→ Goal
In the records below, begin at the line containing "0.8, noise=(3, 0.4))" and end at the line containing "bm = bmesh.new(); bx(bm, (-.006, YF, H-.0025), (0, 0, H+.002));"; quote every line in that span exactly, including both boundary lines, and no others.
══ Materials provided
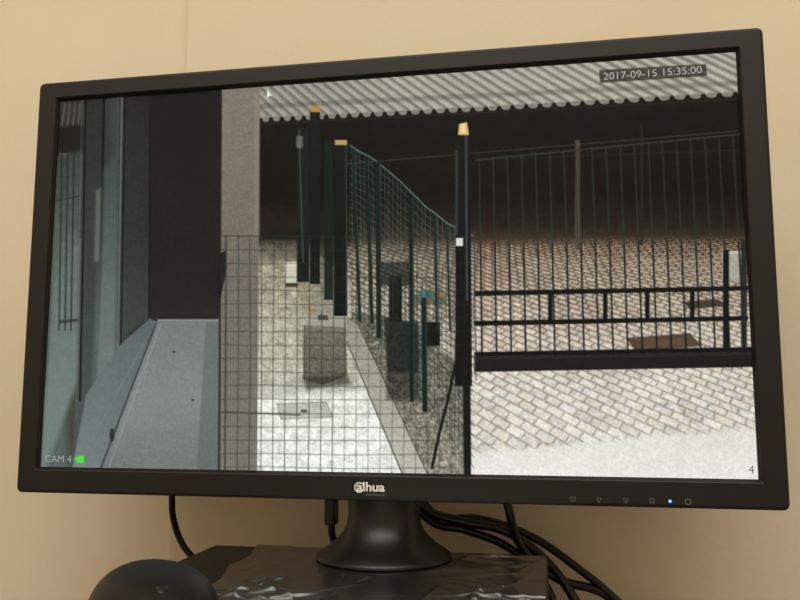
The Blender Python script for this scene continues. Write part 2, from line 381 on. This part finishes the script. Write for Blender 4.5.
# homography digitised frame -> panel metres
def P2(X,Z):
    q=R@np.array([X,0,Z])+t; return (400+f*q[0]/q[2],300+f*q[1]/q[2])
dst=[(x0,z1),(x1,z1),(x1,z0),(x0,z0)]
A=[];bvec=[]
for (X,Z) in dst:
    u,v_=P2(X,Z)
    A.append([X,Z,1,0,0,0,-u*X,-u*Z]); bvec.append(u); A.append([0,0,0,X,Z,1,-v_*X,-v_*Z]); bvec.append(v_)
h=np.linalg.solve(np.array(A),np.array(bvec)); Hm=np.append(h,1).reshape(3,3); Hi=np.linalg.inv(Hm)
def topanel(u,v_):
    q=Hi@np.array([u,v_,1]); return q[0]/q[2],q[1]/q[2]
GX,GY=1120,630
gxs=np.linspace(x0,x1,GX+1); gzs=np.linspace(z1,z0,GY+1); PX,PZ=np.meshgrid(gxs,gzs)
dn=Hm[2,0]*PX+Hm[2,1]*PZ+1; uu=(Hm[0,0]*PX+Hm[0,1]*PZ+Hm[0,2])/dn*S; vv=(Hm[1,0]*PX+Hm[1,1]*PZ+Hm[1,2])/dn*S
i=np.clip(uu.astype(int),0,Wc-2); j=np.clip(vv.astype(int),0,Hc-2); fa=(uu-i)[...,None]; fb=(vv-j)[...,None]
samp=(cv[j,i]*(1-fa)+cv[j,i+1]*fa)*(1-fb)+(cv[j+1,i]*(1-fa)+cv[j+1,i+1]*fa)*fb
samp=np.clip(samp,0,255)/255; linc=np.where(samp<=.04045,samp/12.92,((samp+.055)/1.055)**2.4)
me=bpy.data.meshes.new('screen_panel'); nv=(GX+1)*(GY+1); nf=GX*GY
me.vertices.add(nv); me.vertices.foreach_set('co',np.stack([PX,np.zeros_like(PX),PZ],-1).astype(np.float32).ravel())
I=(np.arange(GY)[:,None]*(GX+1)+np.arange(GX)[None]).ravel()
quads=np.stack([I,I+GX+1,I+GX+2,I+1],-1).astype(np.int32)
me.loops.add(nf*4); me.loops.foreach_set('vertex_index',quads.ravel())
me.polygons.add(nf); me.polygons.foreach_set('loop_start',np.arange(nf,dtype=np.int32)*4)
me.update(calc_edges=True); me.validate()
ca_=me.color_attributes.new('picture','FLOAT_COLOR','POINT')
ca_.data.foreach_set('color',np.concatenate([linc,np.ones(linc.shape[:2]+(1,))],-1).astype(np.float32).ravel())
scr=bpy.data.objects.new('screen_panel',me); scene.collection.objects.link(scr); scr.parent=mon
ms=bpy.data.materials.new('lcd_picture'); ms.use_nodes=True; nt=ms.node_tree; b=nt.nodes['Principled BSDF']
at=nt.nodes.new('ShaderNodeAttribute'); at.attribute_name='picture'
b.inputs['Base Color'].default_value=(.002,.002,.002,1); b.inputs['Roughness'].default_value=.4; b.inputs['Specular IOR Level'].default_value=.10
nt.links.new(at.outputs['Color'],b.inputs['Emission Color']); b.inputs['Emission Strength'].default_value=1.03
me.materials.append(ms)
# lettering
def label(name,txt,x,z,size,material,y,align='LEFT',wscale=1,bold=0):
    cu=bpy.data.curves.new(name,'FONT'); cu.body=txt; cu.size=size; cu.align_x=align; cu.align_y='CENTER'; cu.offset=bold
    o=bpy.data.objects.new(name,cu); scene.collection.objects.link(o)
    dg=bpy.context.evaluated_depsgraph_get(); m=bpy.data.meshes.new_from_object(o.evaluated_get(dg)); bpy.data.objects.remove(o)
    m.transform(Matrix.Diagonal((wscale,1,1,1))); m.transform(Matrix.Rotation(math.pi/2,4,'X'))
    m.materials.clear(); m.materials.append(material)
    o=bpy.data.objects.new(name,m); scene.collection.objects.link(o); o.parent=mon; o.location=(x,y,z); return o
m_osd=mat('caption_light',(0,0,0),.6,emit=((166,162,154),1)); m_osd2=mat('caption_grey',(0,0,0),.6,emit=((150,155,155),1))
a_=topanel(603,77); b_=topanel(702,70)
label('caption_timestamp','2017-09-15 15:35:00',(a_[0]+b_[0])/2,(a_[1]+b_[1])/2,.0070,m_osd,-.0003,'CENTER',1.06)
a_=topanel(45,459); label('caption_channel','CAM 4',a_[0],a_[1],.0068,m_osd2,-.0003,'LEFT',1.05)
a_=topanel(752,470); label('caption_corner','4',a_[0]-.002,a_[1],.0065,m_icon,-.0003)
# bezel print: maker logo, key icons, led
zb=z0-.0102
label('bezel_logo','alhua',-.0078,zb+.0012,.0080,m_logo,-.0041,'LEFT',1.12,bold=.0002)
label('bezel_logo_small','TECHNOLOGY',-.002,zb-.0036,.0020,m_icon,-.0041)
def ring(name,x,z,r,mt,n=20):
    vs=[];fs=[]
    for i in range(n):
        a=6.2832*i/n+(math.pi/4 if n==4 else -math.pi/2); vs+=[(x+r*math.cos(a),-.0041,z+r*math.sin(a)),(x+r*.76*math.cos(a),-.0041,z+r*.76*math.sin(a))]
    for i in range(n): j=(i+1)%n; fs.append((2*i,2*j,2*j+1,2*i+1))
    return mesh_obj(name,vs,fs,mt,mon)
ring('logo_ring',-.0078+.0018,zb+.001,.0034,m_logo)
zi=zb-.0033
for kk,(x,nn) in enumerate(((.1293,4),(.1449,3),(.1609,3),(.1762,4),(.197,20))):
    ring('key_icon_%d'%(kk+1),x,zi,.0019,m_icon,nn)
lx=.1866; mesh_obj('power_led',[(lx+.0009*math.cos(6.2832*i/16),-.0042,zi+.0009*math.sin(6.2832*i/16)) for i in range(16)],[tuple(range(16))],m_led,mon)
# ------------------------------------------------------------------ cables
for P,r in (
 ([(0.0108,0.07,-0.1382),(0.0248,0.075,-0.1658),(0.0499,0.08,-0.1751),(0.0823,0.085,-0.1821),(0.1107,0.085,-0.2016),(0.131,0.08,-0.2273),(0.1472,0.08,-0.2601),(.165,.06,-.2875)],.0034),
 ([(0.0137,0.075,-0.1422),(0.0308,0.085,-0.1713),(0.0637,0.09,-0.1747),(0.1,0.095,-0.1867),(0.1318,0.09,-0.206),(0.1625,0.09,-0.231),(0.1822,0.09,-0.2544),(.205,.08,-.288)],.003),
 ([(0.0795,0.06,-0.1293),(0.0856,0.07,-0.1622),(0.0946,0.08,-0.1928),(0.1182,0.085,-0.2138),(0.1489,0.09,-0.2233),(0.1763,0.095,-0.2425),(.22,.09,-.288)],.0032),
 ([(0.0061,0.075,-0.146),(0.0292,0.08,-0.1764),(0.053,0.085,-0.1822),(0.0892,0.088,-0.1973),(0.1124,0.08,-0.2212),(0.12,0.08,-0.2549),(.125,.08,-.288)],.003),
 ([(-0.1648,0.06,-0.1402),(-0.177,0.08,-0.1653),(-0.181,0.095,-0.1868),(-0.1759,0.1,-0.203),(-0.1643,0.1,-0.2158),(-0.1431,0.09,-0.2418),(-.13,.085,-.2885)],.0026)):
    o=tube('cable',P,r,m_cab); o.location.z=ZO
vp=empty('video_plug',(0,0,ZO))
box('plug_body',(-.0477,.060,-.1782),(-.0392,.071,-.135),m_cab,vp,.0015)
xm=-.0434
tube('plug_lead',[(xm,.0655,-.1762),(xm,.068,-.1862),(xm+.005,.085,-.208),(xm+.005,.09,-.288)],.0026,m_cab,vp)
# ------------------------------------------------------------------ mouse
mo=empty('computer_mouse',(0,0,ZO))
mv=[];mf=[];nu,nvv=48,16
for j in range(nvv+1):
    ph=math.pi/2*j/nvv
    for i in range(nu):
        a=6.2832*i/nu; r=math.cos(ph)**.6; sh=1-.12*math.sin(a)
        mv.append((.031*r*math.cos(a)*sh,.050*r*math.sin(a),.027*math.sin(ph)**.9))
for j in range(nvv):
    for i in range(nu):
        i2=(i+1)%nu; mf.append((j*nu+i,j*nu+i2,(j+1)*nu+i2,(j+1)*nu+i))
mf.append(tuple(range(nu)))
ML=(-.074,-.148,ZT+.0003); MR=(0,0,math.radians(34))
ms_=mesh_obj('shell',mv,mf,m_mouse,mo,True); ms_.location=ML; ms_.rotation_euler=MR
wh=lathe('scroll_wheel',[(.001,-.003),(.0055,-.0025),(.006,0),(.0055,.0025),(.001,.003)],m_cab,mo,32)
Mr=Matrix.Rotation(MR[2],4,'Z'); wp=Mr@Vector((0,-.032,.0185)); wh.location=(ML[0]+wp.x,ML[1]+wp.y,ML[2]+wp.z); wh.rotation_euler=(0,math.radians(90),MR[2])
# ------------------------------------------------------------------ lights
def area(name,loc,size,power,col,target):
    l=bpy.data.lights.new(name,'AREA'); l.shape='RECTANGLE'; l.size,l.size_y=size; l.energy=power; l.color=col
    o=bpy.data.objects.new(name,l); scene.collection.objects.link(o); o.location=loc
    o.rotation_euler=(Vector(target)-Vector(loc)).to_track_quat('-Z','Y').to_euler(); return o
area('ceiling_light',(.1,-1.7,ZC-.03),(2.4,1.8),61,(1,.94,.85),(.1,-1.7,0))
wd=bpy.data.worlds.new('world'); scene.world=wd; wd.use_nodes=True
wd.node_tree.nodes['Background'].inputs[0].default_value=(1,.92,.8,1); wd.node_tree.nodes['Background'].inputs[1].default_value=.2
════
══ Materials provided
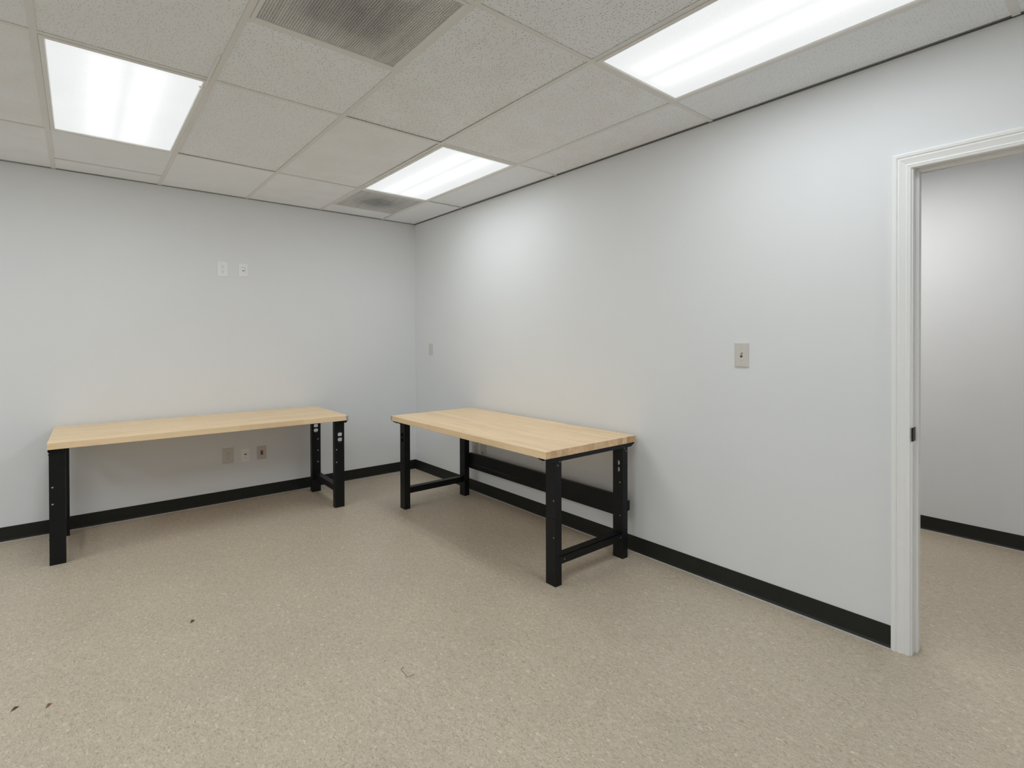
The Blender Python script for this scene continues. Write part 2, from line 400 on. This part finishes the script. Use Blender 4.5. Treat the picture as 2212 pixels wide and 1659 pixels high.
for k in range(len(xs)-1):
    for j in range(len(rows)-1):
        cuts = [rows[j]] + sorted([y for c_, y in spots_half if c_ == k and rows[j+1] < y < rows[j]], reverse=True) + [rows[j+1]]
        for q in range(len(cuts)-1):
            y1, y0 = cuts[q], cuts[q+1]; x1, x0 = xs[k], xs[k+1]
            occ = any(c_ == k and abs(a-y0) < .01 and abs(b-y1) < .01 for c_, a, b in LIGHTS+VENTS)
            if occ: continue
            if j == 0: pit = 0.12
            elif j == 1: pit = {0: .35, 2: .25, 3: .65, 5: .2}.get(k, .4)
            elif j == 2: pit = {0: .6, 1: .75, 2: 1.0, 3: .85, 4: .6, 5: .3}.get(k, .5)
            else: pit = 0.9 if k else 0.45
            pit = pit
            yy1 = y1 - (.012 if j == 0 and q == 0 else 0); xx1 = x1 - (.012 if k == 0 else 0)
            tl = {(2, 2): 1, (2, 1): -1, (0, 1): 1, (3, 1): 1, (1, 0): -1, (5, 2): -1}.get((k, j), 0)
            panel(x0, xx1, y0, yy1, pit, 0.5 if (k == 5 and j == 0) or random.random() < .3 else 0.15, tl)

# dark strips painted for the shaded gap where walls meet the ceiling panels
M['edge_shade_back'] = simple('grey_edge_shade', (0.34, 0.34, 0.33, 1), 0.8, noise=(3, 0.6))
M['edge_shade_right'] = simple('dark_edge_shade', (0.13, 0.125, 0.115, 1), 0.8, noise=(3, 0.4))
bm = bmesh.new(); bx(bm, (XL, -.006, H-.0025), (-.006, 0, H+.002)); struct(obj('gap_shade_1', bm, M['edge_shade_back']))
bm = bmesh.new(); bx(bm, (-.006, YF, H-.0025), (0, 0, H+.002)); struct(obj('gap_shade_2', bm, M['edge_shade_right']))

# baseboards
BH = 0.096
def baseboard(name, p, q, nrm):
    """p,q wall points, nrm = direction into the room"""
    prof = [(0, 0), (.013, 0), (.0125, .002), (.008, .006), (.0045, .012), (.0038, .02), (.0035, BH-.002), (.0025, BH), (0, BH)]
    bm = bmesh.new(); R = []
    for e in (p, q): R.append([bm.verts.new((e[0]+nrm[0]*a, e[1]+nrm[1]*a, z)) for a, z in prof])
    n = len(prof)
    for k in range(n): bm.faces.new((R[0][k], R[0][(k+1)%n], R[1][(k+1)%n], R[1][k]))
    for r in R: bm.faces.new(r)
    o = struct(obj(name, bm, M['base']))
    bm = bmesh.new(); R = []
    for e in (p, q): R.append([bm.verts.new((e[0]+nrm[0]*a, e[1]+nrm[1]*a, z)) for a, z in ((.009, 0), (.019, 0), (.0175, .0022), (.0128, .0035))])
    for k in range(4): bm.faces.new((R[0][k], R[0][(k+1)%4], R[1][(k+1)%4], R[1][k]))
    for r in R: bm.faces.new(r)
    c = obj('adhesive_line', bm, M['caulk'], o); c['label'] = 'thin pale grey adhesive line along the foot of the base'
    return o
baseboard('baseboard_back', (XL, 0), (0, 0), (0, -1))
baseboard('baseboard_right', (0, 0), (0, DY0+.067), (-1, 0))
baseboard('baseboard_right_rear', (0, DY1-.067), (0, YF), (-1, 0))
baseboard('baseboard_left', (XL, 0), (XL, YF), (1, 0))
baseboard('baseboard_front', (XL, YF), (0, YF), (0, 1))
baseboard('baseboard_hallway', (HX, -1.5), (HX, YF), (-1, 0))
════
→ Expected output
M['edge_shade_right'] = simple('dark_edge_shade', (0.13, 0.125, 0.115, 1), 0.8, noise=(3, 0.4))
bm = bmesh.new(); bx(bm, (XL, -.006, H-.0025), (-.006, 0, H+.002)); struct(obj('gap_shade_1', bm, M['edge_shade_back']))
bm = bmesh.new(); bx(bm, (-.006, YF, H-.0025), (0, 0, H+.002)); struct(obj('gap_shade_2', bm, M['edge_shade_right']))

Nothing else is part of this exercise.